In the ten years I have been absent from Delhi, the city
has changed. The airport has been buffed up and more closely
resembles a functioning enterprise with some sense of purpose
as opposed to the almost overwhelming chaos I encountered
ten years ago. Then I encountered a city wrapped in a middle
of the night orange glow, streets inhabited by curbside tent
dwellers burning tires for warmth, in a dusky smoke that never
released its grip on the city. Like Los Angeles in the
70s, you could reach out and touch the air.
Now the air is cleaner and fewer people live curbside in
tents; the massive number of beggars is still considerable
but less omnipresent as my friend Kiran said, there are now
more options on ways to make a living. Kiran is head of NASSCOM,
the national association of software developers, which makes
him a very big deal in India -- and the world.
Indians are good at software. For some reason their minds
grok the workings of 1s and 0s, making
those two digits sing. It comes, said another acquaintance,
of having for years to create work-arounds due to a dearth
of resources. Necessity, of course, being the mother of inventiveness.
In 1995 I visited the head of Pepsi India in an office that
would have shamed a 1930s American executive and that
was about as good as it got in Delhi then. Today Pepsi is
headquartered in building that looks more Dallas than Delhi.
Not unlike Poland, India has an emerging, vibrant young [half
the country is under 25] professional group who were born
under the socialist constraints of the later Nehru/Gandhi
era and who have come into adulthood under the economic reforms
that began to rock the country in the 1990s.
They drive chic new cars [or rather are driven in chic new
cars; everyone seems to have a driver]. They live in the chic
new areas of Delhi and both husband and wife work important
jobs and are not sure about having children or how many they
will have if they do. An affluent single woman I know is thinking
of adopting a child a thought that would have been absolutely
shocking in India ten years ago but is gaining social acceptance
in middle class urban areas.
A businessman I know there is looking to a hire a V.P. for
his company; his secret hope is that he can attract an Indian
who has been living abroad but who now wants to come home.

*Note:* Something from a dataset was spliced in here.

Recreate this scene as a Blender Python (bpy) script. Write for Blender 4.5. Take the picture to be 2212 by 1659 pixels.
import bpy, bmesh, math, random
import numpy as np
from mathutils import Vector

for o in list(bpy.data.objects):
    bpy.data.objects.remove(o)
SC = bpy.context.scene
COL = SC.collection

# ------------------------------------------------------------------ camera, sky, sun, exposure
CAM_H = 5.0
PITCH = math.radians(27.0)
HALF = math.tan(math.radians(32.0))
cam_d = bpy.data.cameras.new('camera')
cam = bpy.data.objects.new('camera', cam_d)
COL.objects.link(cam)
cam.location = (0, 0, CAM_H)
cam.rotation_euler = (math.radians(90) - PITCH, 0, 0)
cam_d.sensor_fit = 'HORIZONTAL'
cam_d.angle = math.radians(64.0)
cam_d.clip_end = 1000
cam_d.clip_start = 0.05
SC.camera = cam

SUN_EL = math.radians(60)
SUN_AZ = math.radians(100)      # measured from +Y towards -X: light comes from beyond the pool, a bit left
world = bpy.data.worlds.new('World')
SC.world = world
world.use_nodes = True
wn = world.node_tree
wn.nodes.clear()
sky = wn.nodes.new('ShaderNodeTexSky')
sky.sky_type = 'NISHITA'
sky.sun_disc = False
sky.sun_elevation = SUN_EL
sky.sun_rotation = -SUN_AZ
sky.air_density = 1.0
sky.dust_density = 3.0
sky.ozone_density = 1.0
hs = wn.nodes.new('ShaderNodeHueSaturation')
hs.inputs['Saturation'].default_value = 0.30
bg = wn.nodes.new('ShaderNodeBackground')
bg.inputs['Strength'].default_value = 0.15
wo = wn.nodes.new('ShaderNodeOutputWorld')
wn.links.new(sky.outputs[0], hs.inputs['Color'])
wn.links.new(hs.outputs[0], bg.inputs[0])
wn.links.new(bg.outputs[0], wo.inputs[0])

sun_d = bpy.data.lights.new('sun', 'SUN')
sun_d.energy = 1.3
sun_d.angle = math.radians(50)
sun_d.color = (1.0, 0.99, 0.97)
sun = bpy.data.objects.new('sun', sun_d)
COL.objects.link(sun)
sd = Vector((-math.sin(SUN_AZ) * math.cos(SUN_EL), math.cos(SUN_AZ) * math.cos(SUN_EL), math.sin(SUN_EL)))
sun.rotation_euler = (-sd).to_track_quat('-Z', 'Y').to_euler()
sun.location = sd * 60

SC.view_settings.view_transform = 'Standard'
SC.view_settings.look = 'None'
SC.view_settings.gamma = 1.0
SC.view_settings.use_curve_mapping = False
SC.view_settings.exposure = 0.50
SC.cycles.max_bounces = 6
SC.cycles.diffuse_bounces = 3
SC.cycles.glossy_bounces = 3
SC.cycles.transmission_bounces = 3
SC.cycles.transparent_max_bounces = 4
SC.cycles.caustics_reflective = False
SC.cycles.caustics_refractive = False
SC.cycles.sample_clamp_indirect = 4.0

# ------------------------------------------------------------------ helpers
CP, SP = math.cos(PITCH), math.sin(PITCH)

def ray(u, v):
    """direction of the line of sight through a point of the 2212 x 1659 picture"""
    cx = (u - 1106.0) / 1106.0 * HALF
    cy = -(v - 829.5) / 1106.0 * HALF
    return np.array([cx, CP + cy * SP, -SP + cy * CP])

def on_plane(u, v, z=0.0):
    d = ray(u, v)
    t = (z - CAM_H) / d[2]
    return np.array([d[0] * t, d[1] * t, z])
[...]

Those are increasing in number.
The Indian Diaspora of a particular age are turning their
eyes back to the homeland and are returning for they see the
kinds of opportunities they never expected their homeland
to give them.
Ten years ago in Madras my friend William asked me my overall
reaction to my time in India . I told him I thought India
would be one of the great powers of the late 21st century,
based on its brain power.
I think my prediction was right.
Currently the U.S. is turning out about 60,000 engineers
a year. Due to immigration restrictions resulting from 9/11,
we are no longer always the country of choice for study by
the best and the brightest of the world.
Between them, China and India will shortly turn out between
500,000 and 600,000 engineers a year. America will be overwhelmed
by these numbers. For us to remain a world power, much less
a pre-eminent world power will require an enormous degree
of resourcefulness, flexibility and focused policy.